Reverend Insanity, webfiction, very long and unfinished due to some unclear spat with publishing. Selfmadehuman liked it.

Levelling up and cultivation, plotting but also a lot of human-condition/character stuff in the allegorical in-universe Legends of Ren Zu. Original, interesting world. It constantly goes in directions you wouldn't expect. Characters have real theory of mind. I think it's great fun watching this amoral sociopath run rings around people who are tied down in social constructs of their own creation such that they can't use their strength. And what edge there is exists for a purpose.

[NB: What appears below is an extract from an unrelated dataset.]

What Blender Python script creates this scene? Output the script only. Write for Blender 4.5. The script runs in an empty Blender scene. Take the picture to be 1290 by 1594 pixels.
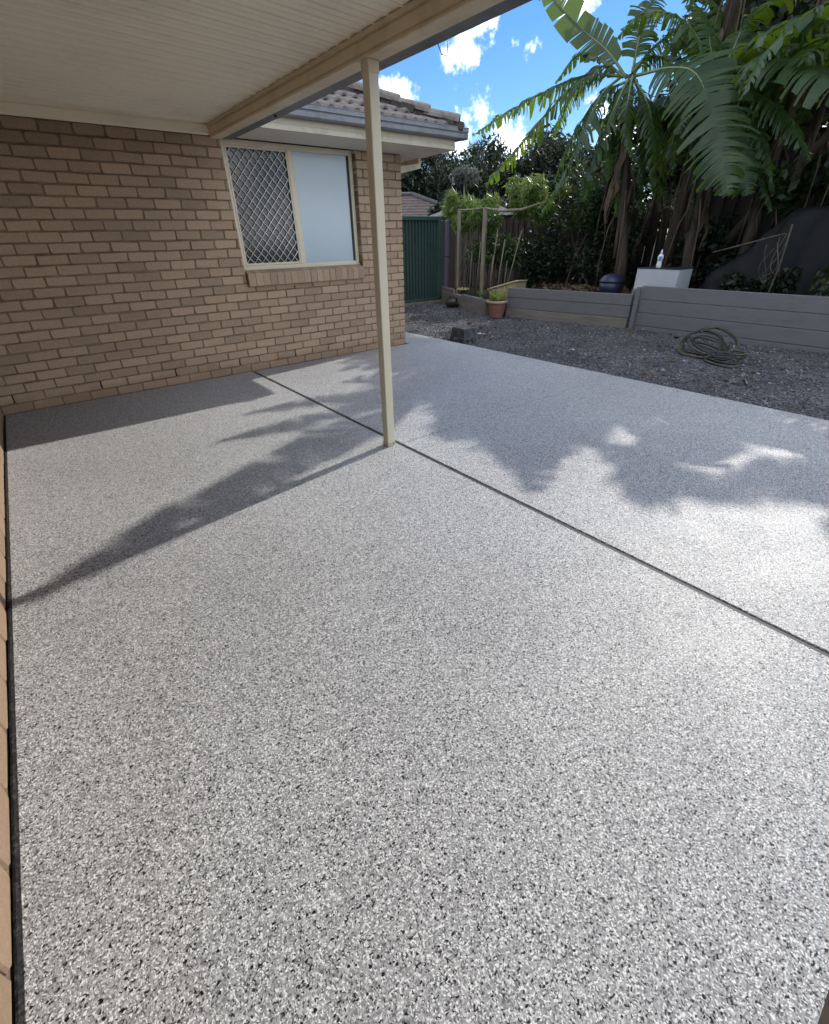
import bpy, bmesh, math, random
import numpy as np
from mathutils import Vector, Matrix, noise as mnoise

random.seed(7)
RNG = np.random.default_rng(11)
scene = bpy.context.scene
COL = scene.collection

# ------------------------------------------------------------------ camera
cam_data = bpy.data.cameras.new('camera')
cam = bpy.data.objects.new('camera', cam_data)
COL.objects.link(cam)
cam_data.sensor_fit = 'VERTICAL'
cam_data.sensor_height = 36.0
cam_data.lens = 694.81 / 1594 * 36.0
cam_data.clip_start = 0.02
cam_data.clip_end = 600
RIGHT = Vector((0.78157, -0.623547, -0.018365))
DOWN = Vector((-0.338468, -0.399148, -0.852127))
FWD = Vector((0.524011, 0.672213, -0.523013))
m = Matrix.Identity(4)
for i in range(3):
    m[i][0] = RIGHT[i]; m[i][1] = -DOWN[i]; m[i][2] = -FWD[i]
m[0][3], m[1][3], m[2][3] = 0.51527, -5.59524, 1.35244
cam.matrix_world = m
scene.camera = cam

# ------------------------------------------------------------------ sun and sky
SUN_EL = math.radians(36.8)
SUN_AZ = math.atan2(0.9886, 0.150)            # clockwise from +Y
SUN_DIR = Vector((math.cos(SUN_EL) * 0.9886, math.cos(SUN_EL) * 0.150, math.sin(SUN_EL)))
sun_data = bpy.data.lights.new('sun', 'SUN')
sun_data.energy = 2.05
sun_data.angle = math.radians(0.53)
sun_data.color = (1.0, 0.95, 0.87)
sun = bpy.data.objects.new('sun', sun_data)
sun.rotation_euler = SUN_DIR.to_track_quat('Z', 'Y').to_euler()
sun.location = SUN_DIR * 30
COL.objects.link(sun)

SKY_STRENGTH = 0.077
world = bpy.data.worlds.new('World')
scene.world = world
world.use_nodes = True
wn = world.node_tree
wn.nodes.clear()


def N(tree, kind, **kw):
    n = tree.nodes.new(kind)
    for k, v in kw.items():
        setattr(n, k, v)
    return n


def L(tree, a, b):
    tree.links.new(a, b)


def math_node(tree, op, a, b=None, c=None, clamp=False):
    n = tree.nodes.new('ShaderNodeMath')
    n.operation = op
    n.use_clamp = clamp
    for i, v in enumerate((a, b, c)):
        if v is None:
            continue
        if isinstance(v, (int, float)):
            n.inputs[i].default_value = v
        else:
            tree.links.new(v, n.inputs[i])
    return n.outputs[0]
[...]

I fully expect you'll look at Chapter 1, see that 'he took my body's purity line' and think 'oh this is degen trash'. That's fine, you're entitled to your opinion. I have no idea why the author put that line in since our MC is the least sexual man on that planet (or why there was a random 'hehe gays are funny' side story 2000 chapters in). There's a certain weirdness to it, so be it.

(whereas 3 body problem only won the Hugo award, which I agree is meaningless now)

If it hadn't been for "puppy" votes brought in by Vox Day as part of an attempt to gank the Hugos, Three Body Problem would have lost to Katherine Addison's The Goblin Emperor. So it wasn't just a meaningless award, it was a meaningless award with an asterisk

No way. 3BP's dominance of sci fi was total. It would have taken the prize against almost anything.

The greater sinosphere does have a lot of internal crossover between Taiwan, Hong Kong, Malaysia-Chinese, the mainland and other elements which have their own unique voices. Which I think changes the dynamic somewhat versus Japan where their original market was more solid.